Thomas Jefferson Papers

To Thomas Jefferson from Marc Auguste Pictet, 1 January 17[95]

From Marc Auguste Pictet

Paris January the 1st. 17[95]

Sir

Though personally unknown to you, I have some reasons to believe that my name has been mentioned to you by a friend who was endeavouring to shelter us against the Tempest which so […] destroyed Geneva in July last. Circumstances have taken since a less severe turn and we are mostly indebted for our actual welfare to Mr. Adet who succeeded to Soulavie in the office of Resident at Geneva for the French Republick, and whom we are now most Sincerely regretting. The unrivalled Candour and rectitude of Judgement of this truly good Man will carry him clear through the most delicate missions and his well Stored head will procure him a favorable reception among the learned in your country. A common taste for the same branch of natural Sciences drove us towards one another and a moral affinity made us friends in a Short time; and when his new dignity tore him away from us to another hemisphere, not only myself, but every citizen of Geneva felt a most irreparable loss, and he was accompanied with the warmest thanks and vows of the whole people.

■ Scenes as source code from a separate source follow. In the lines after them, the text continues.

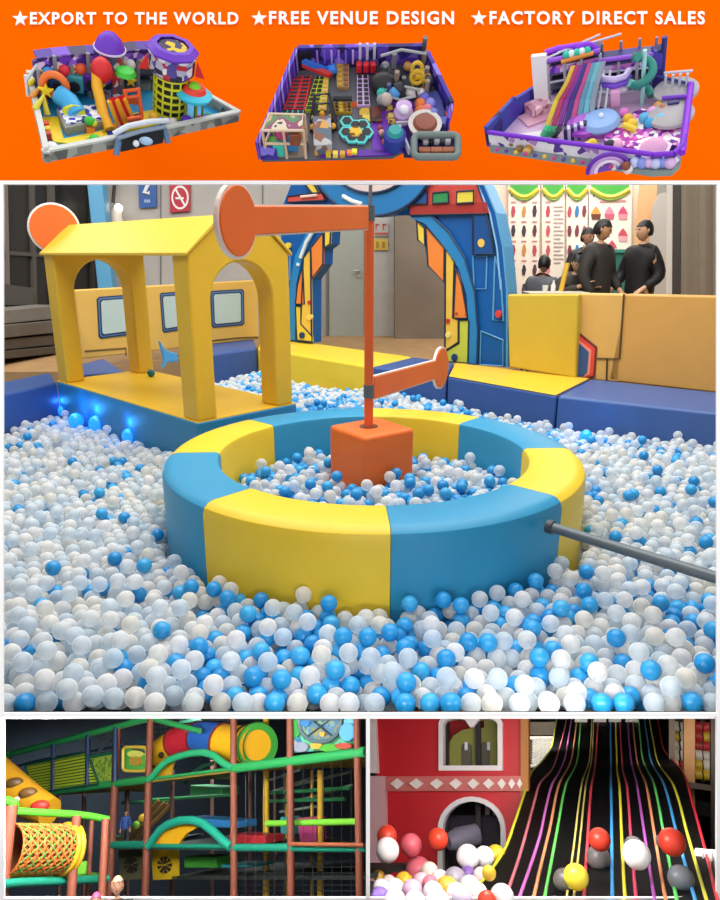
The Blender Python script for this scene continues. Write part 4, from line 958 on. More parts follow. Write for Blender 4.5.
# people
q = VL.y(117, 889, 2.2)
def small_person(name, label, px, py, Y, hh, skin, top, hair, bald=False, cap=None):
    """figure whose head centre is at the given place"""
    q = VL.y(px, py, Y); s = hh; base = (q.x, q.y, q.z - s * 1.65 / 1.75)
    r = person(name, label, base, VL, s, 0.0, top=top, bottom='#23252b', skin=skin, hair=hair if not bald else '#a98468')
    return r
small_person('person', 'bald-headed small child in dark top at the lower edge below the arches', 117.5, 886, 2.05, .30, '#c58f72', '#22242a', '#000000', True)
small_person('person', 'small child in blue on the inner stairs of the climbing frame', 126, 813, 3.3, .13, '#b98a70', '#2a4f9a', '#1a1512')
small_person('person', 'child in pink at the lower edge left of the bald child', 96, 901, 2.1, .26, '#c58f72', '#c83a6a', '#c83a6a')
# unseen area lights added inside the bay
def bay_light(view, p, target, size, e, col=(1, 1, 1), size_y=None):
    l = bpy.data.lights.new('unseen_bay_light', 'AREA'); l.shape = 'RECTANGLE'; l.size = size; l.size_y = size_y or size; l.energy = e; l.color = col
    o = bpy.data.objects.new('unseen_bay_light', l); COL.objects.link(o)
    m = (Vector(target) - Vector(p)).to_track_quat('-Z', 'Y').to_matrix().to_4x4()
    o.matrix_world = view.M @ Matrix.Translation(p) @ m
bay_light(VL, VL.cam + VL.ray(200, 722) * 1.78, VL.cam + VL.ray(200, 800) * 2.8, .9, 20, (1, .96, .9), .05)
bay_light(VL, VL.cam + VL.ray(240, 722) * 3.3, VL.cam + VL.ray(240, 850) * 3.4, .8, 15, (.95, 1, 1), .3)
bay_light(VL, VL.cam + VL.ray(60, 735) * 4.4, VL.cam + VL.ray(60, 850) * 4.3, .8, 11, (.8, .95, 1), .3)
bay_light(VL, VL.cam + VL.ray(60, 728) * 2.2, LP.at(60, 775), .3, 1.6, (1, 1, .95), .1)  # added light on the slatted panel
# ================================================================ lower right bay: rainbow slide beside a red castle front
VR = View(611, 820, 0.0, .40)
bx5 = lambda pts, nm, m, ex: struct(MB().prism(pts, ex).build(nm, m, view=VR))
dk2 = mat('#1a1512', .8)
xl_ = lambda d: VR.y(369.6, 850, d).x
bx5([(xl_(1.75), 1.75, 0), (1.6, 1.75, 0), (1.6, 6.4, 0), (xl_(6.4), 6.4, 0)], 'floor', mat('#2a2226', .5), (0, 0, -.02))
bx5([VR.y(369.4, 700, 6.4), VR.y(800, 700, 6.4), VR.y(800, 1000, 6.4), VR.y(369.4, 1000, 6.4)], 'wall_back', mat('#241c18', .8, noise=.4, scale=2), (0, .03, 0))
bx5([VR.cam + VR.ray(800, y) * d for y, d in ((715.4, 1.76), (715.4, 6.9), (1000, 6.9), (1000, 1.76))], 'trim_33', dk2, (.02, 0, 0))  # right side wall of the bay
bx5([VR.cam + VR.ray(x, 716.1) * d for x, d in ((368.4, 1.76), (800, 1.76), (800, 7), (368.4, 7))], 'trim_34', dk2, (0, 0, .012))  # ceiling of the right bay
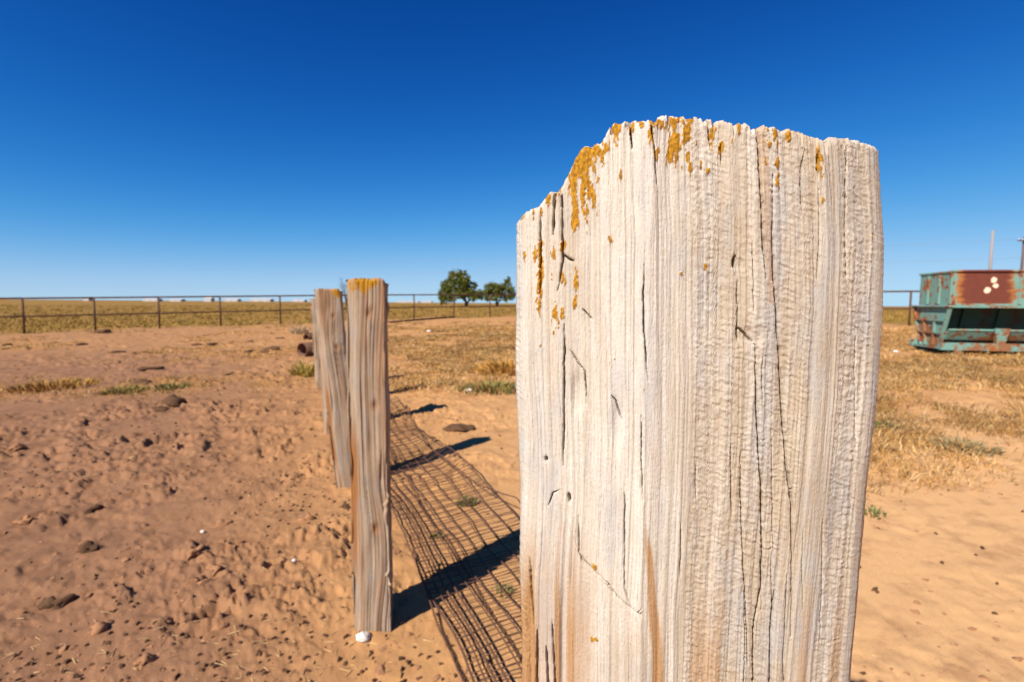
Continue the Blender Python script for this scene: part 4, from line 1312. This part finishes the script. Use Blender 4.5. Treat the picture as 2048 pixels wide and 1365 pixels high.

Particular circumstance has brought me here for a few days about the time that excellent man is Setting out for the united States. I begged of him the favor of taking this letter with him to have it carried Safely. I am still ignorant Sir, how far the ideas of my English friend will have been found executable and I can not but wish that they may be welcomed.

Our Situation is not however so desperate as it was at the time he wrote; no imminent danger is at the door, but a Slow consumption is to be feared; we must certainly die for our country in Some circumstances; we must perhaps in others accompany her to the grave but we are not bound to die with her, and we must think for our children. I have had a communication of my friends proposals and am approving of them so far as I am concerned in the affair. I am waiting with no Small anxiety for the answers, and indulging in the mean time the thought of Mineralogical and Geological excursions in a world entirely new to me and which brings on a number of instructive comparisons between analogous facts and natural phenomena. The reading of your precious Notes on Virginia Started many such comparisons and I can not but most ardently wish to be once enabled to realize them. I have the honor to be Sir Your most humble most obedt. Servt.

Pictet
Prof. of Philosophy at Geneva

RC (DLC); torn at corner; one word illegible; endorsed by TJ as received 22 Sep. 1795 and so recorded in SJL. Enclosed in Pierre Auguste Adet to TJ, 9 Sep. 1795.

Marc Auguste Pictet or Pictet-Turrettini (1752–1825), trained as a lawyer, was a distinguished Swiss natural scientist and professor of natural philosophy at the Academy of Geneva whose forced flight to France in the wake of the Genevan revolution of the previous year made him a strong supporter of the plan of his friend François D’Ivernois for transplanting this institution of higher learning to America. In 1798 Pictet was one of the Swiss negotiators who helped to arrange the terms of the French annexation of Switzerland, and under Napoleon he served as a member of the Tribunate, 1802–07, and as an inspector general of the Imperial University, 1808–15. After the Emperor’s fall from power Pictet returned to Switzerland and concentrated on his scientific studies for the remainder of his life (DSB description begins Charles C. Gillispie, ed., Dictionary of Scientific Biography, New York, 1970–80, 16 vols. description ends ; Biographie universelle, ancienne et moderne, new ed., 45 vols. [Paris, 1843–65], xxxiii, 208–10).